News Brief: IMF Completes First Review of Stand-by Arrangement with Croatia
November 5, 2001
The Executive Board of the International Monetary Fund (IMF) today completed the first review of Croatia's performance under the 14-month stand-by arrangement. The arrangement for SDR 200 million (about US$254 million), which was approved on March 19, 2001, is being treated by the authorities as precautionary.
Following the discussion of the Executive Board, Anne Krueger, First Deputy Managing Director and Acting Chair, said:
"The Croatian authorities are likely to either meet or exceed the original growth, inflation and international reserves objectives under their program for 2001. The weakening of the external contribution to growth is compensated by a stronger expansion of private domestic demand, as both consumption and investment are growing faster than anticipated. The authorities' reform program, improved access to foreign markets, and the strengthened regional security situation have contributed to this strengthening of macroeconomic performance.
"Durable expenditure reductions are critical to achieving and maintaining fiscal sustainability. The authorities are in the process of reducing public wages and employment from unsustainable levels. Although there have been some delays and tradeoffs have had to be accepted in discussions with social partners, the authorities are to be commended for having implemented a bold and significant reduction in the wage bill of the consolidated central government. Recently adopted reforms to rationalize and reduce social transfers will also make an important contribution to fiscal strengthening.
"The authorities have reaffirmed their commitment to reduce this year's fiscal deficit. To this end, they have revised the budget by cutting spending on goods and nonwage services, subsidies, and investment. Adverse market conditions and delays in privatization have, however, forced changes in their financing plan which will slow the decline in the government debt ratio this year.

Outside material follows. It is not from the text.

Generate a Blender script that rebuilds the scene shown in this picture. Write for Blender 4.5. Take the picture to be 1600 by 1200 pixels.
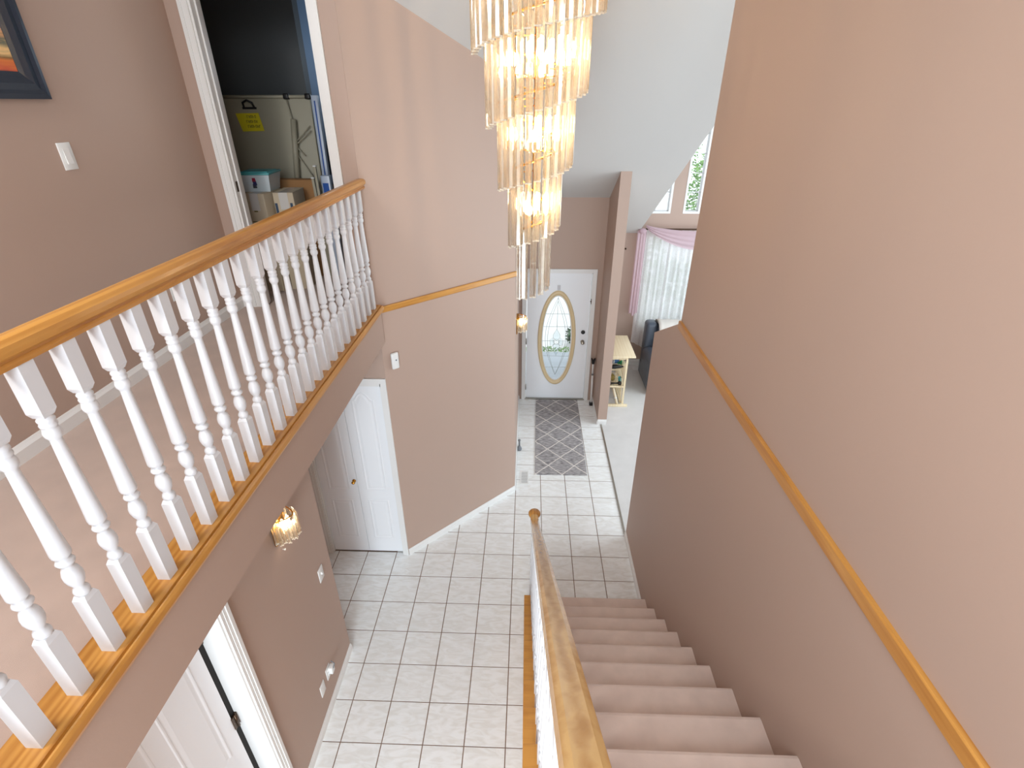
import bpy, bmesh, math, random
from mathutils import Vector, Matrix
from math import pi, sin, cos, radians, sqrt, atan2

sc = bpy.context.scene
col = sc.collection
for _o in list(bpy.data.objects): bpy.data.objects.remove(_o)

# ------------------------------------------------------------------ camera
cam_d = bpy.data.cameras.new('camera'); cam = bpy.data.objects.new('camera', cam_d); col.objects.link(cam)
CAM = Vector((0.1158, -2.3177, 4.1403))
yaw, pitch, roll = radians(-1.8755), radians(28.7015), radians(-0.0246)
fwd = Vector((sin(yaw)*cos(pitch), cos(yaw)*cos(pitch), -sin(pitch)))
r0 = fwd.cross(Vector((0, 0, 1))).normalized(); u0 = r0.cross(fwd)
rr = cos(roll)*r0 + sin(roll)*u0; uu = -sin(roll)*r0 + cos(roll)*u0
mw = Matrix((rr, uu, -fwd)).transposed().to_4x4(); mw.translation = CAM
cam.matrix_world = mw
cam_d.sensor_width = 36; cam_d.lens = 801.6/1600*36; cam_d.clip_start = 0.02
sc.camera = cam

# ------------------------------------------------------------------ light, exposure
w = bpy.data.worlds.new('world'); sc.world = w; w.use_nodes = True
bg = w.node_tree.nodes['Background']; bg.inputs[0].default_value = (0.86, 0.94, 1.0, 1); bg.inputs[1].default_value = 1.5
sc.view_settings.view_transform = 'Standard'; sc.view_settings.look = 'None'
sc.view_settings.gamma = 1; sc.view_settings.use_curve_mapping = False
sc.view_settings.exposure = 0.45
sc.cycles.max_bounces = 10; sc.cycles.diffuse_bounces = 6; sc.cycles.transparent_max_bounces = 40
sc.cycles.glossy_bounces = 4; sc.cycles.transmission_bounces = 8
sc.cycles.caustics_reflective = False; sc.cycles.caustics_refractive = False
sc.cycles.sample_clamp_indirect = 4

def area(name, loc, target, sx, sy, power, color=(1, 1, 1)):
    d = bpy.data.lights.new(name, 'AREA'); d.shape = 'RECTANGLE'; d.size = sx; d.size_y = sy
    d.energy = power; d.color = color
    o = bpy.data.objects.new(name, d); col.objects.link(o); o.location = loc
    o.rotation_euler = (Vector(target)-Vector(loc)).to_track_quat('-Z', 'Y').to_euler(); return o
# added fill lights out of view
area('landing_fill', (-0.3, -4.6, 4.3), (-0.3, 0.5, 2.6), 2.6, 1.4, 12, (.8, .92, 1))  # added soft fill from behind the camera, its window is made up
area('ground_floor_fill', (-.7, -4.3, 1.5), (-.6, 1.5, .2), 1.2, 1.8, 120, (.8, .92, 1))  # added fill for the tiles and closet below the balcony, window invented
area('right_wall_fill', (-1.3, -4.4, 4.75), (1.2, -.4, 2.2), 1.6, .9, 36, (.9, .95, 1))  # added fill aimed at the right wall and stairs, no such window
area('hall_fill', (-1.7, -2.1, 5.18), (.9, -.3, 1.9), .5, .5, 44, (1, .97, .92))  # added fill from the upper left, the ceiling lamp is invented
area('stair_fill', (.2, -3.2, 5.1), (.5, -.6, 1.5), 1.2, 1.2, 46, (.86, .94, 1))  # added fill over the stairs, no fixture hangs here
area('living_fill', (4.9, 3.2, 2.6), (1.5, 4.0, 1.6), 3.0, 2.6, 74, (.84, .94, 1))  # added fill across the living room, the side window is made up

_sl = bpy.data.lights.new('storage_window_light', 'POINT'); _sl.energy = 5; _sl.color = (.75, .88, 1); _sl.shadow_soft_size = .2
_so = bpy.data.objects.new('storage_window_light', _sl); col.objects.link(_so); _so.location = (-1.35, 3.5, 4.5)

# ------------------------------------------------------------------ helpers
def S(r, g=None, b=None):
    if g is None: g = b = r
    f = lambda c: (c/255/12.92) if c/255 <= .04045 else ((c/255+.055)/1.055)**2.4
    return (f(r), f(g), f(b), 1)

def mat(name, c, rough=.5, metal=0, bump=0, bscale=60, var=0, vscale=3, spec=None, emit=None, estr=0, trans=0, sheen=0, coord='Object', stretch=None):
    m = bpy.data.materials.new(name); m.use_nodes = True; nt = m.node_tree; N = nt.nodes; L = nt.links
    b = N['Principled BSDF']; b.inputs['Base Color'].default_value = c
    b.inputs['Roughness'].default_value = rough; b.inputs['Metallic'].default_value = metal
    if spec is not None: b.inputs['Specular IOR Level'].default_value = spec
    if trans: b.inputs['Transmission Weight'].default_value = trans
    if sheen: b.inputs['Sheen Weight'].default_value = sheen
    if emit: b.inputs['Emission Color'].default_value = emit; b.inputs['Emission Strength'].default_value = estr
    tc = N.new('ShaderNodeTexCoord'); mp = N.new('ShaderNodeMapping'); L.new(tc.outputs[coord], mp.inputs[0])
    if stretch: mp.inputs['Scale'].default_value = stretch
    if bump:
        n = N.new('ShaderNodeTexNoise'); n.inputs['Scale'].default_value = bscale; n.inputs['Detail'].default_value = 3
        L.new(mp.outputs[0], n.inputs['Vector'])
        bp = N.new('ShaderNodeBump'); bp.inputs['Strength'].default_value = bump; bp.inputs['Distance'].default_value = .004
        L.new(n.outputs[0], bp.inputs['Height']); L.new(bp.outputs[0], b.inputs['Normal'])
    if var:
        n2 = N.new('ShaderNodeTexNoise'); n2.inputs['Scale'].default_value = vscale; n2.inputs['Detail'].default_value = 4
        L.new(mp.outputs[0], n2.inputs['Vector'])
        hs = N.new('ShaderNodeHueSaturation'); hs.inputs['Color'].default_value = c
        mr = N.new('ShaderNodeMapRange'); mr.inputs['From Min'].default_value = .3; mr.inputs['From Max'].default_value = .7
        mr.inputs['To Min'].default_value = 1-var; mr.inputs['To Max'].default_value = 1+var
        L.new(n2.outputs[0], mr.inputs[0]); L.new(mr.outputs[0], hs.inputs['Value']); L.new(hs.outputs[0], b.inputs['Base Color'])
    return m

def wood(name, c1, c2, axis=1, scale=1.0, rough=.32):
    m = bpy.data.materials.new(name); m.use_nodes = True; nt = m.node_tree; N = nt.nodes; L = nt.links
    b = N['Principled BSDF']; b.inputs['Roughness'].default_value = rough
    b.inputs['Coat Weight'].default_value = .25; b.inputs['Coat Roughness'].default_value = .15
    tc = N.new('ShaderNodeTexCoord'); mp = N.new('ShaderNodeMapping'); L.new(tc.outputs['Object'], mp.inputs[0])
    s = [22*scale]*3; s[axis] = 1.6*scale; mp.inputs['Scale'].default_value = s
    n = N.new('ShaderNodeTexNoise'); n.inputs['Scale'].default_value = 1.6; n.inputs['Detail'].default_value = 6; n.inputs['Distortion'].default_value = .6
    L.new(mp.outputs[0], n.inputs['Vector'])
    wv = N.new('ShaderNodeTexWave'); wv.bands_direction = 'X'; wv.inputs['Scale'].default_value = .55; wv.inputs['Distortion'].default_value = 5
    wv.inputs['Detail'].default_value = 3; L.new(mp.outputs[0], wv.inputs['Vector'])
    mx = N.new('ShaderNodeMath'); mx.operation = 'MULTIPLY_ADD'; mx.inputs[1].default_value = .35; L.new(wv.outputs[1], mx.inputs[0]); L.new(n.outputs[0], mx.inputs[2])
    cr = N.new('ShaderNodeValToRGB'); cr.color_ramp.elements[0].position = .35; cr.color_ramp.elements[1].position = .85
    cr.color_ramp.elements[0].color = c2; cr.color_ramp.elements[1].color = c1
    L.new(mx.outputs[0], cr.inputs[0]); L.new(cr.outputs[0], b.inputs['Base Color'])
    bp = N.new('ShaderNodeBump'); bp.inputs['Strength'].default_value = .12; bp.inputs['Distance'].default_value = .002
    L.new(mx.outputs[0], bp.inputs['Height']); L.new(bp.outputs[0], b.inputs['Normal'])
    return m

class MB:
    def __init__(s): s.v = []; s.f = []; s.sm = []
    def add(s, vs, fs, smooth=False):
        k = len(s.v); s.v += [tuple(v) for v in vs]
        for f in fs: s.f.append(tuple(i+k for i in f)); s.sm.append(smooth)
        return s
    def box(s, x0, y0, z0, x1, y1, z1, bev=0):
        if x0 > x1: x0, x1 = x1, x0
        if y0 > y1: y0, y1 = y1, y0
        if z0 > z1: z0, z1 = z1, z0
        if not bev:
            return s.add([(x0, y0, z0), (x1, y0, z0), (x1, y1, z0), (x0, y1, z0), (x0, y0, z1), (x1, y0, z1), (x1, y1, z1), (x0, y1, z1)],
                [(0, 3, 2, 1), (4, 5, 6, 7), (0, 1, 5, 4), (1, 2, 6, 5), (2, 3, 7, 6), (3, 0, 4, 7)])
        bm = bmesh.new(); bmesh.ops.create_cube(bm, size=1)
        for v in bm.verts: v.co = Vector(((x0+x1)/2+v.co.x*(x1-x0), (y0+y1)/2+v.co.y*(y1-y0), (z0+z1)/2+v.co.z*(z1-z0)))
        bmesh.ops.bevel(bm, geom=bm.edges[:], offset=bev, segments=2, affect='EDGES', profile=.5)
        return s.bm(bm, True)
    def bm(s, bm, smooth=False):
        bm.verts.index_update(); s.add([v.co[:] for v in bm.verts], [[v.index for v in f.verts] for f in bm.faces], smooth); bm.free(); return s
    def prism(s, pts, d):   # polygon pts (3d) extruded by vector d
        n = len(pts); P = [Vector(p) for p in pts]; d = Vector(d)
        nrm = sum(((P[i]-P[0]).cross(P[(i+1) % n]-P[0]) for i in range(1, n-1)), Vector())
        if nrm.dot(d) > 0: P.reverse()
        return s.add([p[:] for p in P]+[(p+d)[:] for p in P], [tuple(range(n)), tuple(reversed(range(n, 2*n)))]+[((i+1) % n, i, n+i, n+(i+1) % n) for i in range(n)])
    def column(s, foot, z0, top):  # footprint ccw [(x,y)..], z0 number, top(x,y)
        n = len(foot); a = sum(foot[i][0]*foot[(i+1) % n][1]-foot[(i+1) % n][0]*foot[i][1] for i in range(n))
        if a < 0: foot = foot[::-1]
        b = z0 if callable(z0) else (lambda x, y: z0)
        return s.add([(x, y, b(x, y)) for x, y in foot]+[(x, y, top(x, y)) for x, y in foot],
            [tuple(reversed(range(n))), tuple(range(n, 2*n))]+[(i, (i+1) % n, n+(i+1) % n, n+i) for i in range(n)])
    def lathe(s, prof, c=(0, 0, 0), n=16, axis='z', cap=True):
        vs = []; k = len(prof)
        for j in range(n):
            a = 2*pi*j/n
            for r, h in prof:
                p = (r*cos(a), r*sin(a), h)
                if axis == 'x': p = (h, r*cos(a), r*sin(a))
                if axis == 'y': p = (r*sin(a), h, r*cos(a))
                vs.append((p[0]+c[0], p[1]+c[1], p[2]+c[2]))
        fs = [(j*k+i, ((j+1) % n)*k+i, ((j+1) % n)*k+i+1, j*k+i+1) for j in range(n) for i in range(k-1)]
        if cap: fs += [tuple(j*k for j in reversed(range(n))), tuple(j*k+k-1 for j in range(n))]
        return s.add(vs, fs, True)
    def tube(s, pts, r, n=8, closed=False):
        P = [Vector(p) for p in pts]; m = len(P); vs = []
        rad = r if isinstance(r, (list, tuple)) else [r]*m
        up = None
        for i, p in enumerate(P):
            a = P[(i-1) % m] if (closed or i > 0) else p; b = P[(i+1) % m] if (closed or i < m-1) else p
            t = (b-a).normalized()
            if up is None: up = Vector((0, 0, 1)) if abs(t.z) < .9 else Vector((1, 0, 0))
            sd = t.cross(up).normalized(); up = sd.cross(t).normalized()
            for j in range(n):
                q = 2*pi*j/n; vs.append((p+rad[i]*(cos(q)*sd+sin(q)*up))[:])
        fs = [(i*n+j, i*n+(j+1) % n, ((i+1) % m)*n+(j+1) % n, ((i+1) % m)*n+j) for i in range(m if closed else m-1) for j in range(n)]
        if not closed: fs += [tuple(reversed(range(n))), tuple((m-1)*n+j for j in range(n))]
        return s.add(vs, fs, True)
    def sweep(s, prof, path, side=(1, 0, 0)):  # prof [(across, up)] along path pts; side = across dir
        P = [Vector(p) for p in path]; sd = Vector(side); n = len(prof); vs = []
        for i, p in enumerate(P):
            a = P[max(i-1, 0)]; b = P[min(i+1, len(P)-1)]; t = (b-a).normalized(); up = sd.cross(t).normalized()
            if up.z < 0: up = -up
            for x, h in prof: vs.append((p+sd*x+up*h)[:])
        fs = [(i*n+j, i*n+(j+1) % n, (i+1)*n+(j+1) % n, (i+1)*n+j) for i in range(len(P)-1) for j in range(n)]
        fs += [tuple(reversed(range(n))), tuple((len(P)-1)*n+j for j in range(n))]
        return s.add(vs, fs)
    def ico(s, c, r, sub=2, sc=(1, 1, 1)):
        bm = bmesh.new(); bmesh.ops.create_icosphere(bm, subdivisions=sub, radius=r)
        for v in bm.verts: v.co = Vector((v.co.x*sc[0]+c[0], v.co.y*sc[1]+c[1], v.co.z*sc[2]+c[2]))
        return s.bm(bm, True)
    def mesh(s, name):
        me = bpy.data.meshes.new(name); me.from_pydata(s.v, [], s.f); me.validate()
        bm = bmesh.new(); bm.from_mesh(me); bmesh.ops.recalc_face_normals(bm, faces=bm.faces); bm.to_mesh(me); bm.free()
        if len(s.sm) == len(me.polygons): me.polygons.foreach_set('use_smooth', s.sm)
        return me
    def build(s, name, m, parent=None, loc=None, rot=None):
        me = s.mesh(name); me.materials.append(m); return put(name, me, parent, loc, rot)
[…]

"The Croatian National Bank will continue to pursue price stability as its primary objective. While a broadly stable exchange rate remains important for achieving this objective, the CNB is committed to maintain strict control of domestic liquidity to support the disinflation process. Efforts will continue to develop the domestic financial market, and improve the effectiveness and widen the range of monetary policy instruments.
"Structural reforms will continue, including the restructuring and privatization of public enterprises and remaining state-owned banks. These reforms will contribute to improved efficiency and growth, as well as to strengthening the fiscal position," Ms. Krueger said.